Presiden dan Restorasi Meji
Jepang pada masa kaisar Meji, terjadi restorasi di bidang pendidikan dengan dua pola: pisik dan nonpisik.
Pembangunan pisik dilakukan dengan tiga menu: susu, taico, dan taiso. Susu untuk perkembangan tubuh, taico bagi kecerdasan otak, dan taiso (senam) guna kebugaran tubuh. Pembangunan nonpisik dilakukan melalui persaingan sesama peserta didik dengan tiga metode: bersaing dalam belajar, mencipta, dan nasionalisme.
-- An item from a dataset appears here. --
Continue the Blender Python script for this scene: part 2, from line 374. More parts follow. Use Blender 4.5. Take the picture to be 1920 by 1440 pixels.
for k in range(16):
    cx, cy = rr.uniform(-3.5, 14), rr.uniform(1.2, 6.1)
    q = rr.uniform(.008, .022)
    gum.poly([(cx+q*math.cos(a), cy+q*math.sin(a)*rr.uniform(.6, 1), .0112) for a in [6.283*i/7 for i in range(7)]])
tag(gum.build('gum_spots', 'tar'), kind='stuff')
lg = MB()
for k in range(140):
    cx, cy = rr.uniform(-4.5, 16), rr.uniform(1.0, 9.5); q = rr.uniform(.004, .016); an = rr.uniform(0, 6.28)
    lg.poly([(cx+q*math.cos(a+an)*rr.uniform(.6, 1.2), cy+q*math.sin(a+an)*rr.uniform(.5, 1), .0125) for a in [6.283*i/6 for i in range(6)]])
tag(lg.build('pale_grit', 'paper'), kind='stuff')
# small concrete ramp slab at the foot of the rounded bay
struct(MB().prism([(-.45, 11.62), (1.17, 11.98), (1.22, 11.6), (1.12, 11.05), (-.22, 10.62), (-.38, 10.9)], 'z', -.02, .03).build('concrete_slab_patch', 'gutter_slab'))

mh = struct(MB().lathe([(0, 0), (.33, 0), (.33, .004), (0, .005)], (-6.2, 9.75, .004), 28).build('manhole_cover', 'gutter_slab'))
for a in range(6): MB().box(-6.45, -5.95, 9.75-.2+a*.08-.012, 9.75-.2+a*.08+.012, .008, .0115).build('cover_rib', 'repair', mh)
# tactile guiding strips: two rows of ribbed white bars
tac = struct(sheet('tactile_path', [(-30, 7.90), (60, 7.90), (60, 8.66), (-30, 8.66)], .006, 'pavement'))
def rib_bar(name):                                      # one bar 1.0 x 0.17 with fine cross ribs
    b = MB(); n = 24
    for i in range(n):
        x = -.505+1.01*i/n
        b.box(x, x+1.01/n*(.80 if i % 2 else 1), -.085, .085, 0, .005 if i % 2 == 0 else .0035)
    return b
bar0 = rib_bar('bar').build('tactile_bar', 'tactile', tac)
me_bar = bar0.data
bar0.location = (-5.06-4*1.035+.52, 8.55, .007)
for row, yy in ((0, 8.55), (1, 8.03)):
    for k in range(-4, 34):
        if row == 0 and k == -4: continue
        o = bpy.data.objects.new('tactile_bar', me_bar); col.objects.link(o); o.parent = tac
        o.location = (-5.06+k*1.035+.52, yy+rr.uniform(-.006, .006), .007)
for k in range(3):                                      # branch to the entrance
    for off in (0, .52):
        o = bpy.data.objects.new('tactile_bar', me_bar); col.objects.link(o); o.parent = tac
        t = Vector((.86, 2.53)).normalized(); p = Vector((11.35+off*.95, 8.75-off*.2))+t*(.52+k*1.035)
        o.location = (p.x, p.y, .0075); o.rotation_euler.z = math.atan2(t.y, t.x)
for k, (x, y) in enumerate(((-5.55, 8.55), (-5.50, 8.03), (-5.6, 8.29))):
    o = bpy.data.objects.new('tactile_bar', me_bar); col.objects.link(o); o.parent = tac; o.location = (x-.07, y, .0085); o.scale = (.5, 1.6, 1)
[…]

Kaisar Meji, berkaitan dengan “bersaing dalam belajar” memerintahkan para menterinya menerjemahkan semua disiplin ilmu yang ada Eropa dan AS ke dalam bahasa Jepang. Mahasiswanya yang belajar di AS dan Eropa Barat diwajibkan “mencuri” teknologi di tempat mereka kuliah untuk diterapkan di Jepang.
Kaisar Meji dalam metode kedua, memicu rakyatnya berkreasi di pelbagai sektor. Hasilnya konkrit. Jepang dalam waktu relatif singkat, menghasilkan pelbagai jenis kendaraan. Ada motor honda, yamaha, dan zuzuki. Ada mobil merek honda, toyota, zuzuki, Mitsubishi, dan avanza.
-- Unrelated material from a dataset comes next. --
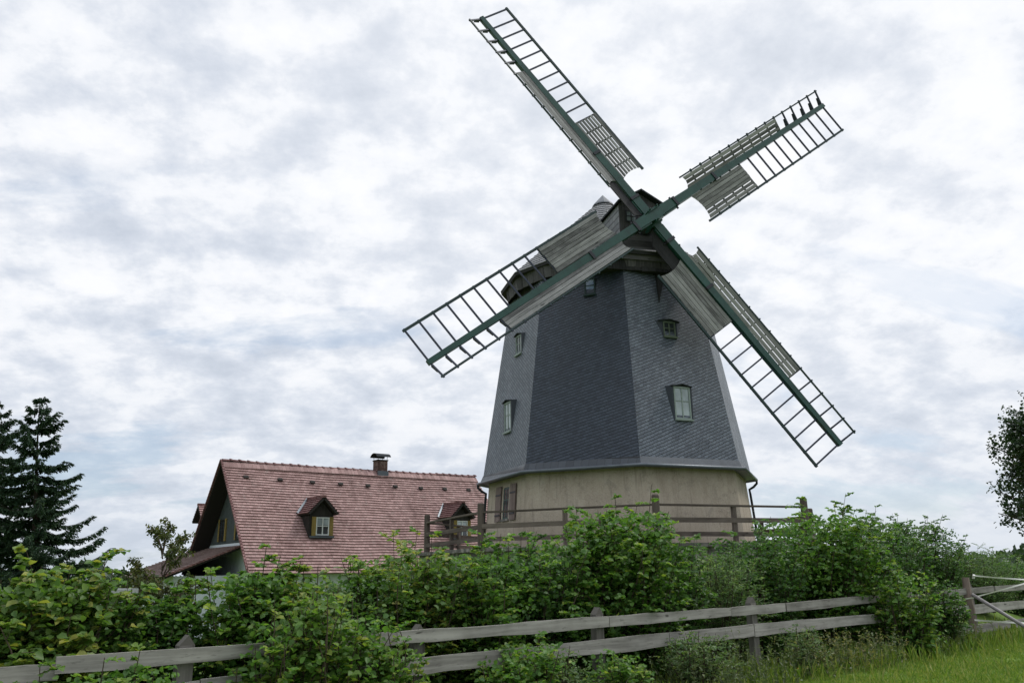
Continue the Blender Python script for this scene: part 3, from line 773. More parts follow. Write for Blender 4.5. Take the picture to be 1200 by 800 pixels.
# ------------------------------------------------------------------ farmhouse
HA = A_(-13.0709, 36.0, 4.9332+EYE)                        # near end of the ridge
hu = A_(.79601, .60528, 0); hv = A_(-.60528, .79601, 0)      # along the ridge; away from the camera
def H(u, v, z): return HA+hu*u+hv*v+Zv*z
def sagz(u): return -.07*math.sin(math.pi*min(max(u/13.68, 0), 1))+.012*math.sin(u*2.3)
house = empty('farmhouse', tuple(H(6.8, 0, -7.5)), 'farmhouse with a steep pinkish tiled roof, dormers and a dark gable', 'house')
SLP = R_(48); HL = 13.68; SL = 6.6
def tiled(m, O, U, D, lu, ld, gauge=.165, lift=.045, und=True, u0=0., mi=0):
    """courses of tiles: O = upper left corner, U along the ridge, D down the slope"""
    nrm = unit(np.cross(D, U)); nrm = nrm if nrm[2] > 0 else -nrm
    nc = max(1, int(round(ld/gauge))); g = ld/nc
    if np.cross(U, D) @ nrm > 0: order = lambda q: q[::-1]
    else: order = lambda q: q
    for i in range(nc):
        nseg = max(1, int(lu/1.2))
        for s_ in range(nseg):
            a0, a1 = lu*s_/nseg, lu*(s_+1)/nseg
            j0 = (math.sin(i*12.9+s_*3.1)*.004); l0 = lift+j0
            z0, z1 = (Zv*sagz(a0), Zv*sagz(a1)) if lu > 10 else (Zv*0, Zv*0)
            tl, tr = O+U*a0+D*g*i+nrm*.004+z0, O+U*a1+D*g*i+nrm*.004+z1
            bl, br_ = O+U*a0+D*g*(i+1)+nrm*l0+z0, O+U*a1+D*g*(i+1)+nrm*l0+z1
            v0, v1 = i*.165+.003, (i+1)*.165-.003
            m.face(order([tl, bl, br_, tr]), [(u0+x, y) for x, y in order([(a0, v0), (a0, v1), (a1, v1), (a1, v0)])], mi=mi)
            m.face(order([bl, bl-nrm*(l0-.002), br_-nrm*(l0-.002), br_]), [(.05, .08)]*4, mi=mi)
    if und:
        e = [O, O+U*lu, O+U*lu+D*ld, O+D*ld]; e = [p-nrm*.09 for p in e]
        m.face(order([e[0], e[1], e[2], e[3]]), None, mi=1)
        top = [O, O+U*lu, O+U*lu+D*ld, O+D*ld]
        for i in range(4):
            j = (i+1) % 4; m.face(order([top[j]+nrm*.004, top[i]+nrm*.004, e[i], e[j]]), None, mi=1)
dn = -hv*math.cos(SLP)-Zv*math.sin(SLP); df = hv*math.cos(SLP)-Zv*math.sin(SLP)
mb = MB(); tiled(mb, H(0, 0, 0), hu, dn, HL, SL); tiled(mb, H(0, 0, 0), hu, df, HL, SL, u0=50)
roof = mb.build('roof', [M['tile'], M['darkwood']], house)
# verge tiles along the near rakes and ridge tiles
mb = MB()
for i in range(40):
    a, b = H(-.03, 0, .02)+dn*(i*.165), H(-.03, 0, .02)+dn*((i+1)*.165+.02)
    mb.beam(a, b+Zv*.03, .09, .07, (0, 0, 1))
    a, b = H(-.03, 0, .02)+df*(i*.165), H(-.03, 0, .02)+df*((i+1)*.165+.02)
    mb.beam(a, b+Zv*.03, .09, .07, (0, 0, 1))
mb.build('verge_tile', M['tile_dark'], roof)
mb = MB()
nrt = 34
for i in range(nrt):
    u0, u1 = HL*i/nrt, HL*(i+1)/nrt
    for (ua, ub, r) in ((u0, u1+.03, .0), (u1-.06, u1+.04, .028)):
        ang = np.linspace(R_(-62), R_(62), 6)
        ra, rb = .17+r, .16+r
        for j in range(5):
            q = lambda u, R, an: H(u, R*math.sin(an), -.10+R*math.cos(an)+sagz(u))
            mb.face([q(ua, ra, ang[j]), q(ub, rb, ang[j]), q(ub, rb, ang[j+1]), q(ua, ra, ang[j+1])][::-1], [(i*.2, .0), (i*.2, .1), (i*.2+.1, .1), (i*.2+.1, 0)])
        for u, R, rev in ((ua, ra, False), (ub, rb, True)):
            f = [H(u, R*math.sin(an), -.10+R*math.cos(an)+sagz(u)) for an in ang]; mb.face(f if rev else f[::-1], None)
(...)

Kaisar Meji dalam melahirkan nasionalisme, rakyatnya ditanamkan jiwa “bushido.” Operasionalisasinya, Kaisar ditetapkan sebagai simbol nasionalisme.
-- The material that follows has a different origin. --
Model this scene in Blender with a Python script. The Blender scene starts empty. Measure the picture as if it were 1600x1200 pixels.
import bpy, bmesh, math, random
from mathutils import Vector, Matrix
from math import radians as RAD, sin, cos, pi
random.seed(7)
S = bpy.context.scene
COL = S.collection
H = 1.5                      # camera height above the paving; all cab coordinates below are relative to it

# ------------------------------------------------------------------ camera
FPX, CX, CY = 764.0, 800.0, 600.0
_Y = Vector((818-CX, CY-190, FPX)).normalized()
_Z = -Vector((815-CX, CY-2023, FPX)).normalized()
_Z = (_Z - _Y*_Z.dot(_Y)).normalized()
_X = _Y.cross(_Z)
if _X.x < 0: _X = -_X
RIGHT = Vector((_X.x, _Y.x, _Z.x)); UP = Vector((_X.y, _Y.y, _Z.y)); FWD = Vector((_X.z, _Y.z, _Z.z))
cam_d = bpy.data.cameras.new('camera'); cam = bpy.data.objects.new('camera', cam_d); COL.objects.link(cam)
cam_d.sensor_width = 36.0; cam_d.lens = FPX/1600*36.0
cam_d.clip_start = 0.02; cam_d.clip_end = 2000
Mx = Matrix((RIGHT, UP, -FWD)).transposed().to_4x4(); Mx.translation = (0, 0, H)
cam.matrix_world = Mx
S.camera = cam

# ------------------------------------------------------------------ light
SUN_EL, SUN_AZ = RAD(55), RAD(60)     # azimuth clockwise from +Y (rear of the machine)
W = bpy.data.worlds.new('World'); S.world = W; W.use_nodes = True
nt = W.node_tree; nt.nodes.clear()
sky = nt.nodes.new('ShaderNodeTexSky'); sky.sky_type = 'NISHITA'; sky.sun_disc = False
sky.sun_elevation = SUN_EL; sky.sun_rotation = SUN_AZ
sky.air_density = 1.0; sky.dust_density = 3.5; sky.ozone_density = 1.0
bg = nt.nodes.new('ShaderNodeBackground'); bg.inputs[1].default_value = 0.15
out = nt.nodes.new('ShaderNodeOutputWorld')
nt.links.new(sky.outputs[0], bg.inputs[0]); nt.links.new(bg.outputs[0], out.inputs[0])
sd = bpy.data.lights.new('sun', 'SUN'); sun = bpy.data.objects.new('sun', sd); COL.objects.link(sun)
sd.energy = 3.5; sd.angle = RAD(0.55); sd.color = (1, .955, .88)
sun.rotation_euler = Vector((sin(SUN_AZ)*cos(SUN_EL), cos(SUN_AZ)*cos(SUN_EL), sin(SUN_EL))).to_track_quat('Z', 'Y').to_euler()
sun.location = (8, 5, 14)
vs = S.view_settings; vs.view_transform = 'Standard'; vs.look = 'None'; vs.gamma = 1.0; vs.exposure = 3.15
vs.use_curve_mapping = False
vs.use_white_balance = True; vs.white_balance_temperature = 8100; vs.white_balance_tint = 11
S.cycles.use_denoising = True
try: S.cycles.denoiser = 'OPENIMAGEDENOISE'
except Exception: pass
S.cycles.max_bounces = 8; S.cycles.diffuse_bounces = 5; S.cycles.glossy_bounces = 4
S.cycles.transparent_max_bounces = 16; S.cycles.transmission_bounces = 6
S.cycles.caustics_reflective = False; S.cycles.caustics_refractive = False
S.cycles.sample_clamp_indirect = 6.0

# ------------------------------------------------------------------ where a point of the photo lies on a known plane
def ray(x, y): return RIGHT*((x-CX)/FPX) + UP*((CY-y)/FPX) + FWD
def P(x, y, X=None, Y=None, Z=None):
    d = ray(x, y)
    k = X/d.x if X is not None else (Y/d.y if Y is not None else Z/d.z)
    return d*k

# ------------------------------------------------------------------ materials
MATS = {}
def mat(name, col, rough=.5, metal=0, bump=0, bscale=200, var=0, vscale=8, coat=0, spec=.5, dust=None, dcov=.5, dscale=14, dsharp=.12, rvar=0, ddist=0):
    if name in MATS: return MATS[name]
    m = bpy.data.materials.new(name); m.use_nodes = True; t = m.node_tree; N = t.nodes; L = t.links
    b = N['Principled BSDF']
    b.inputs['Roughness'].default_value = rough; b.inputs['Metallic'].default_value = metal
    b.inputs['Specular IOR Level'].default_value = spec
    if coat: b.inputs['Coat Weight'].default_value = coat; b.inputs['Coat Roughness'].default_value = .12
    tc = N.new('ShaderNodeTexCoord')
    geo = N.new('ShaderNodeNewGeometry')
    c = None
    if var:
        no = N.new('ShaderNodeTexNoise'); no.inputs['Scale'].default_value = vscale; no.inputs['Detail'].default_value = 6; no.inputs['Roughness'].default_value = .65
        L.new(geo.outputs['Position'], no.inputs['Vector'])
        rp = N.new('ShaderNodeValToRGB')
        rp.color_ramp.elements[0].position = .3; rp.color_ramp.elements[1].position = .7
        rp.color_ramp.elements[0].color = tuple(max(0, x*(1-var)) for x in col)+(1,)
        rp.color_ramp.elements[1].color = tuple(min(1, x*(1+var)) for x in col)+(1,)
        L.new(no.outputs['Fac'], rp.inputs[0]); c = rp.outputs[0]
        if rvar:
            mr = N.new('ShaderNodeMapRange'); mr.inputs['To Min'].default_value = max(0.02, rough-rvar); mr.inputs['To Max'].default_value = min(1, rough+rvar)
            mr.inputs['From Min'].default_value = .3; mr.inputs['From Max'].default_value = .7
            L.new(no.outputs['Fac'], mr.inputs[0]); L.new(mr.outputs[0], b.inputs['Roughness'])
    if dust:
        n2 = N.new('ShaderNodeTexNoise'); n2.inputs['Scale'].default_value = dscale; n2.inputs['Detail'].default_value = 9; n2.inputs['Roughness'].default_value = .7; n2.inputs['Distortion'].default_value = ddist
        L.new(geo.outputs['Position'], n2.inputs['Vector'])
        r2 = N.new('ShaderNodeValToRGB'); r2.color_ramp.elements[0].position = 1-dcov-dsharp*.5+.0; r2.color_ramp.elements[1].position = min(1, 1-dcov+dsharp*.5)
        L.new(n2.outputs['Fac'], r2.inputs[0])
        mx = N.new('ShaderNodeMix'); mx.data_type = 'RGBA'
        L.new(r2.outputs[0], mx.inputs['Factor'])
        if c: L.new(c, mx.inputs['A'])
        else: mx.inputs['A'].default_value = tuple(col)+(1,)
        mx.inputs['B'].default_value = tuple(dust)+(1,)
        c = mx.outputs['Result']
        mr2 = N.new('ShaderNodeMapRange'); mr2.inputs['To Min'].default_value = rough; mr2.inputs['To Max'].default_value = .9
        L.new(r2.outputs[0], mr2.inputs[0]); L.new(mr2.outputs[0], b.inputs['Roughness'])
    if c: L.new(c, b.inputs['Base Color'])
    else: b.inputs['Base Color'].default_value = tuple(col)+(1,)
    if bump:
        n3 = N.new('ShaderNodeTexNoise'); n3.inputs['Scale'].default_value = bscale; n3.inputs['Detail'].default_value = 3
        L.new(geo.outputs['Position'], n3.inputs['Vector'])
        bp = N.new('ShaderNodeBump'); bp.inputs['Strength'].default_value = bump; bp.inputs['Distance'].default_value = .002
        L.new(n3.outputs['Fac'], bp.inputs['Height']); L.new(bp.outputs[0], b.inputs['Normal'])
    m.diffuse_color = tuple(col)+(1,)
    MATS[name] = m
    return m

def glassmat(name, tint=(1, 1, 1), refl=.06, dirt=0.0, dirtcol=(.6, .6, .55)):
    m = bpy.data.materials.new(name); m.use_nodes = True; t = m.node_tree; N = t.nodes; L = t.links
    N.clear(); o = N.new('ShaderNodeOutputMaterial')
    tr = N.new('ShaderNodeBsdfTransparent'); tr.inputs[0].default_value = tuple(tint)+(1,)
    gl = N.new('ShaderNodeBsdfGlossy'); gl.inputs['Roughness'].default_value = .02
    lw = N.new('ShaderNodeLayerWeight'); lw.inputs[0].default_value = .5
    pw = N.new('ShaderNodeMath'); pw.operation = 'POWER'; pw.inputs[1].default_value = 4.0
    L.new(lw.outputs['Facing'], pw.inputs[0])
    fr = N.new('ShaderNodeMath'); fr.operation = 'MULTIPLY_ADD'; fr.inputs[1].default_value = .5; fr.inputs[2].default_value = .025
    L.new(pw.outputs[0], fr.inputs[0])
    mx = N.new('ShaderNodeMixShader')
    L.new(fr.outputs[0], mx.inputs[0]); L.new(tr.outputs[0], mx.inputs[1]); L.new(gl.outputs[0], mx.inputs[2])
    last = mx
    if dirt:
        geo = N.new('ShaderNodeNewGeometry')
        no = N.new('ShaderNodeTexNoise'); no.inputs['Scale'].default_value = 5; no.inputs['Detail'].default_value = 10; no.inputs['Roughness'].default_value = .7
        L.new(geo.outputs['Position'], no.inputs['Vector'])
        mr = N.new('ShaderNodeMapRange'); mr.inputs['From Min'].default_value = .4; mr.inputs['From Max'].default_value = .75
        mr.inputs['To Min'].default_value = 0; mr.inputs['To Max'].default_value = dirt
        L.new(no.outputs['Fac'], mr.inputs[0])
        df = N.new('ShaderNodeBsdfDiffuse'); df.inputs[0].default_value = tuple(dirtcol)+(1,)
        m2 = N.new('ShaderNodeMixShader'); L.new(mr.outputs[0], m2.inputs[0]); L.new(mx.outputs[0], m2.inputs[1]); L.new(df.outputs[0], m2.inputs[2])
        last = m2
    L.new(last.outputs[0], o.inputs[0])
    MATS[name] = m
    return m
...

Aplikasinya, warga Jepang siap sedia melakukan “bushido,” yaitu bunuh diri demi menjalankan perintah kaisar. Bentuknya seperti dalam Perang Dunia kedua, pilot menerbangkan pesawatnya masuk ke dalam cerobong kapal pasukan Sekutu. Pilot tersebut mati tapi kapal musuh, hancur.
Presiden Indonesia mendatang dapat meniru kaisar Meji dalam memicu warganegaranya mati demi Pancasila dan UUD45 (asli). Syaratnya, semua Peraturan Perundang-undangan, menerapkan Al Qur’an dan As Sunnah. Sebab, hal tersebut diwajibkan negara melalui pasal 29, ayat 1 dan 2 UUD 45.
Konsekuensi logisnya, sistem pendidikan nasional, baik silabi, kurikulum, materi terurai, metode, maupun target pendidikan, mengikuti Al Qur’an dan As Sunnah. Dampak postifnya, Indonesia Berkah 2045, dapat terwujud. In syaa Allah !!! (Shah Alam, Malaysia, 3 Oktober 2024).